Speaking of tomatoes, as I type this post, Kelly asked why Territorial thought Stupice may not be the best slicing tomato.  For this answer, I'll actually quote the representative I've been corresponding with: "Stupice will not be as productive and the fruit will not be as large as Early Girl (at least from my experiences) but
it is a great open-pollinated, early maturing variety that has a good flavor."

Also while I was composing this post, my brother called to say he was going through his catalog and seed bin, figuring out what he's going to grow this year.  He called to bemoan the fact that he only has 80 SF of beds.  I told him the answer was simple, build more beds.  He plans to actually.  I think I've told you that his plan is to rip out 3 junk bush/trees on the side of his driveway against an east-facing fence and double his bed space.  Better do that soon, hehe.

Well, the wind's whipping and the it's raining cats and dogs, so time to curl up under a blanket with a good book, or seed catalog.  Are you getting excited yet?


  1. Doesn't bloody butcher produce 2" fruit? I was also just looking them up after Judy mentioned them. Seems kind of tiny for a burger.

    I am trying brandywine this year, Kathy from skippy's vegetable garden recommended it to me as the best red tomato to grow. I bet they are great on a burger, the bigger the tomato the bigger the burger!

  2. I think it's rained here the entire months of Dec and Jan. We've had some real toad floaters and the winds that have come after them have knocked over some beautiful old oak trees around here. We've never gotten this much rain. I filled my beds last weekend with the mix and whereas they're looking good, they seem to have settled about 1.5 inches which makes me sad, but it's still nice to the touch.

  3. Stupice is a smaller tomato - kind of saladette size, so if you are looking for full size it is not the one for you. Personally, I grow several varieities because I want different things from tomatoes. I want a roma for canning/saucing. I want a medium to large GOOD tasting (I prefer more sweet to acid balance) for slicing and fresh eating AND I want a plant that will produce fresh eating tomatoes as early and late as possible in the season. I grow varieties like Stupice for the early/late eating - then produce through the entire summer but it is the size for lunch boxes and salads mostly. I grow varieties like Legend and Siletz for the fresh eating slicers, and I grow roma varieties like Marzano or Viva Italia for saucing and canning.

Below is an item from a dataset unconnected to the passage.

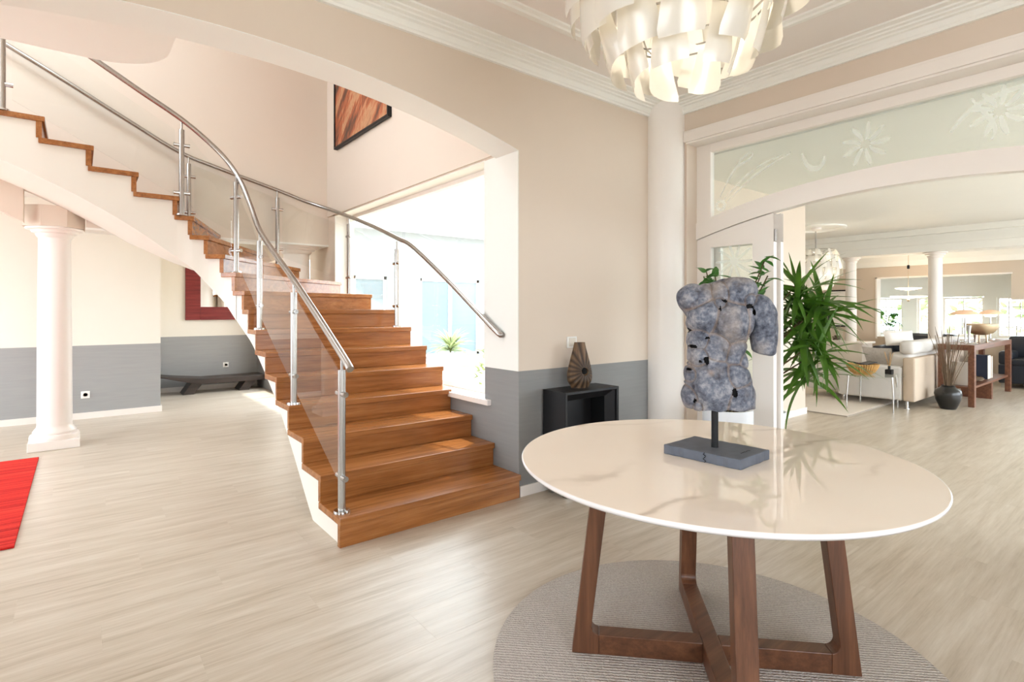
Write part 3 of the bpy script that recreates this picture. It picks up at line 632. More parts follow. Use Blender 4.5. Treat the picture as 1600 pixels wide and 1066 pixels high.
# ------------------------------------------------------------------ columns, painting, mirror and bench in the hall
column('column', (-0.19, 6.87), 0.135, 0.122, 0.0, 2.105, 'free-standing ivory column with square plinth left of the stairs', group=None)
part('impost_block', MB().slab([(-0.19 + 0.25 * math.cos(R(22.5 + 45 * i)), 6.87 + 0.22 * math.sin(R(22.5 + 45 * i))) for i in range(8)], 2.105, 2.3), M['wall_plain'], bpy.data.objects['column.001'])
column('column', (2.12, 7.0), 0.16, 0.15, 0.0, 2.105, 'white column seen above the stair treads beside the window jamb', base=False)
pt = thing('painting', 'framed copper and brown abstract painting high on the stairwell wall', 'painting', (2.4, 5.6, 3.25))
part('canvas', MB().box(2.372, 2.39, 4.96, 6.35, 3.25, 4.25), M['canvas'], pt)
part('frame', MB().box(2.36, 2.404, 4.93, 4.955, 3.22, 4.28).box(2.36, 2.404, 6.355, 6.38, 3.22, 4.28).box(2.36, 2.404, 4.955, 6.355, 3.22, 3.246).box(2.36, 2.404, 4.955, 6.355, 4.254, 4.28), M['black_wood'], pt, bevel=0.003)
mr = thing('wall_mirror', 'mirror in a broad red frame on the wall behind the stairs', 'mirror', (1.9, 10.19, 1.15))
x0, x1, z0, z1, q = 1.335, 2.35, 1.15, 2.2, 0.215
part('frame', MB().box(x0, x0 + q, 10.15, 10.198, z0, z1).box(x1 - q, x1, 10.15, 10.198, z0, z1).box(x0 + q, x1 - q, 10.15, 10.198, z0, z0 + q).box(x0 + q, x1 - q, 10.15, 10.198, z1 - q, z1), M['red_frame'], mr, bevel=0.006)
part('glass', MB().box(x0 + q, x1 - q, 10.175, 10.195, z0 + q, z1 - q), M['mirror'], mr)
bn = thing('bench', 'long low dark wooden bench against the grey wall under the stairs', 'bench', (1.6, 9.9, 0))
prof = [(-0.02, 0.31), (0.25, 0.275), (0.6, 0.235), (1.5, 0.24), (1.5, 0.155), (0.6, 0.15), (0.42, 0.175), (-0.02, 0.29)]
part('seat', MB().prism(prof, lambda x, z: (0.95 + x * 0.98, 9.68, z), lambda x, z: (0.95 + x * 0.98, 10.1, z)), M['dark_bench'], bn, bevel=0.006)
for xx in (1.36, 2.15):
    part('leg', MB().prism([(xx, 0.18), (xx + 0.17, 0.18), (xx + 0.03, 0), (xx - 0.12, 0)], lambda x, z: (x, 9.72, z), lambda x, z: (x, 10.06, z)), M['dark_bench'], bn, bevel=0.005)
def socket(y, x, z, label, dbl=False):
    t = thing('wall_socket', label, 'socket', (x, y, z), None)
    part('plate', MB().box(x - 0.043, x + 0.043, y - 0.01, y, z - 0.043, z + 0.043), M['plast'], t, bevel=0.003)
    part('outlet', MB().lathe([(0.028, 0), (0.028, 0.003), (0.022, 0.003), (0.02, -0.004), (0.001, -0.004)], (0, 0, 0), 20).xf(Matrix.Translation((x, y - 0.01, z)) @ Matrix.Rotation(R(90), 4, 'X')), M['paper'], t, 40)
socket(8.37, 0.052, 0.29, 'white wall socket on the grey dado right of the column')
socket(10.2, 1.93, 0.39, 'white wall socket above the dark bench')
t = thing('light_switch', 'white light switch plate on the beige wall behind the brown vase', 'switch', (2.94, 2.97, 1.07))
part('plate', MB().box(2.885, 2.985, 2.958, 2.97, 1.03, 1.115), M['plast'], t, bevel=0.003); part('rocker', MB().box(2.9, 2.97, 2.953, 2.96, 1.04, 1.105), M['paper'], t, bevel=0.002)
solo('red_rug', MB().box(-2.4, -0.285, 4.07, 6.4, 0, 0.012), M['rug_red'], 'flat red striped rug at the left edge on the pale floor', 'rug', bevel=0.003)

# ------------------------------------------------------------------ console and vase by the wall
cs = thing('console_cabinet', 'black square-framed console against the grey dado beside the stairs', 'console', (2.9, 2.84, 0))
x0, x1, y0, y1, z0, z1 = 2.63, 3.185, 2.715, 2.95, 0.045, 0.743
f = 0.075; dpt = 0.075
part('carcass', MB().box(x0, x0 + 0.02, y0 + 0.002, y1, z0, z1).box(x1 - 0.02, x1, y0 + 0.002, y1, z0, z1).box(x0 + 0.02, x1 - 0.02, y0 + 0.002, y1, z1 - 0.02, z1).box(x0 + 0.02, x1 - 0.02, y0 + 0.002, y1, z0, z0 + 0.02).box(x0 + 0.02, x1 - 0.02, y1 - 0.015, y1, z0 + 0.02, z1 - 0.02), M['black_wood'], cs, bevel=0.002)
def ringf(mb, a, b):
    mb.add(a + b, [(i, (i + 1) % 4, 4 + (i + 1) % 4, 4 + i) for i in range(4)])
o_ = [(x0, y0, z0), (x1, y0, z0), (x1, y0, z1), (x0, y0, z1)]; i_ = [(x0 + f, y0 + dpt, z0 + f), (x1 - f, y0 + dpt, z0 + f), (x1 - f, y0 + dpt, z1 - f), (x0 + f, y0 + dpt, z1 - f)]
mb = MB(); ringf(mb, o_, i_); mb.keep = True
part('splayed_frame', mb, M['black_wood'], cs)
k_ = [(p[0], y1 - 0.02, p[2]) for p in i_]; mb = MB(); ringf(mb, i_, k_); mb.keep = True
part('niche', mb, M['black'], cs)
for xx in (x0 + 0.06, x1 - 0.06):
    for yy in (y0 + 0.04, y1 - 0.05): part('foot', MB().box(xx - 0.035, xx + 0.035, yy - 0.02, yy + 0.02, 0, z0), M['steel'], cs, bevel=0.003)
# flattened teardrop vase with a sunburst carved around a round hole
vs_t = thing('vase', 'brown teardrop vase carved with a sunburst, standing on the black console', 'vase', (2.90, 2.845, 0.743))
H_ = 0.335; NU, NV = 160, 110
def vr(t):
    pts_ = [(0, 0.066), (0.15, 0.093), (0.3, 0.097), (0.45, 0.089), (0.6, 0.076), (0.75, 0.062), (0.9, 0.049), (1.0, 0.042)]
    for k in range(len(pts_) - 1):
        (a, b), (c, d) = pts_[k], pts_[k + 1]
        if t <= c + 1e-9: return cat_([p[1] for p in pts_], k, (t - a) / (c - a))
    return 0.042
def cat_(l, k, t):
    p0, p1, p2, p3 = l[max(k - 1, 0)], l[k], l[k + 1], l[min(k + 2, len(l) - 1)]
    return 0.5 * (2 * p1 + (p2 - p0) * t + (2 * p0 - 5 * p1 + 4 * p2 - p3) * t * t + (3 * p1 - p0 - 3 * p2 + p3) * t ** 3)
grv = {}; mb = MB(); vv = []; hx, hz = 0.022, 0.37 * H_
for j in range(NV + 1):
    t = j / NV
    for i in range(NU):
        a = 2 * math.pi * i / NU; r = vr(t); x = r * math.cos(a); y = r * 0.62 * math.sin(a); z = t * H_
        if math.sin(a) < 0:                       # face towards the room carries the carving
            dx, dz = x - hx, z - hz; rho = math.hypot(dx, dz); th = math.atan2(dz, dx)
            gv = abs(((th / (2 * math.pi) * 18) % 1.0) - 0.5) * 2
            dep = 0.009 * max(0, 1 - (1 - gv) * rho * 9) if rho > 0.03 else 0; grv[len(vv)] = dep / 0.009
            inn = max(0.0, 1 - rho / 0.03)
            y += dep * -math.sin(a) + (0.05 * min(1, inn * 3))
        vv.append((x, y, z))
for j in range(NV):
    for i in range(NU): mb.f.append((j * NU + i, j * NU + (i + 1) % NU, (j + 1) * NU + (i + 1) % NU, (j + 1) * NU + i))
mb.f.append(tuple(range(NU))[::-1]); mb.v = vv
rz = Matrix.Translation((2.90, 2.845, 0.743)) @ Matrix.Rotation(R(-22), 4, 'Z')
mb.v = [tuple(rz @ Vector(p)) for p in mb.v]
o = part('body', mb, M['vase_brown'], vs_t, 50); at = o.data.attributes.new('edge', 'FLOAT', 'POINT'); at.data.foreach_set('value', [grv.get(i, 0.0) for i in range(len(o.data.vertices))])
part('hole_shade_disc', MB().lathe([(0.0015, 0), (0.026, 0)], (0, 0, 0), 24).xf(rz @ Matrix.Translation((hx, -0.032, hz)) @ Matrix.Rotation(R(90), 4, 'X')), M['black'], vs_t, label='flat black disc for the shade in the round hole of the front face')  # flat black disc puts the hole's inner shade into colour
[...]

    I grew Brandywine every single year while in central Washington - it is without a doubt one of my favorite tomatoes. Unfortunately, I learned through experience here that they are too long maturing for the coastal maritime climate - only get a harvest or ripe fruit at the extreme end of the production season - if at all. Big beefsteak type tomatoes with longer maturity timelines have the odds stacked up against them in our climate. It's sad... but unfortunately true. That is why since moving to this area my mix of tomato varieties are now focussed on faster maturing and ones that will set fruit in cooler conditions.

  4. DoubleD makes a good point about Brandywine take so long to produce, some of the larger heirlooms take forever to produce.

    I was just looking up some early heirloom varieties and found a tomato grower in California. They have all kinds of heirloom seed and even have a link to cooler climate varieties. Siletz
    & Sunsets Red Horizon look really good, you should take a look at their others as well. If the links do not work their url is

  5. perfect timing, I was just looking for you to ask what type of tomatoes do you plant in your SWC. This year my only option for tomatos is going ot be SWC or risk losing them to the hundreds of gophers that have the 'yard' riddled with more holes then swiss cheese. They can nibble on the mesclun, its easily replacable, but if they kill/eat my tomatos I'd seriously have a bitch fit over it.

    are you only limited to determinate varieties for the SWC? I am planning on putting them at the base of a large lattice/fence structure, and training the plant/vines to that. How much root space is needed for det vs indet varieties?

    I have had good luck with "gardener's delight" cherry tomatos so I'll keep a plant of that- now I need 2-3 plants of a good 'canning' ( low seed) tomato, some good paste tomatos and yes, a good nice meaty BBQ burger slicer 'mato.
    I'm going nuts reading thru catalogs dreaming of the perfect garden, I guess now I understand what my fellow females must feel when shopping for purses, only I get excited looking for veggies. I wonder what the Dervaes will have for sale- usually I get my tomatoes started indoors around this time, but I have so many types I wanna try I feel bad ordering so many packets of seeds LOL.

  6. It has rained alot here, too. The fruit trees absolutely love it, though. Also, it has allowed our region to finally diminish the rainfall deficit that we have experienced for the last 2 years.
    I'm gonna be growing 6 varieties, and brandywine is one of them. I sure hope they're good, because I've never had one.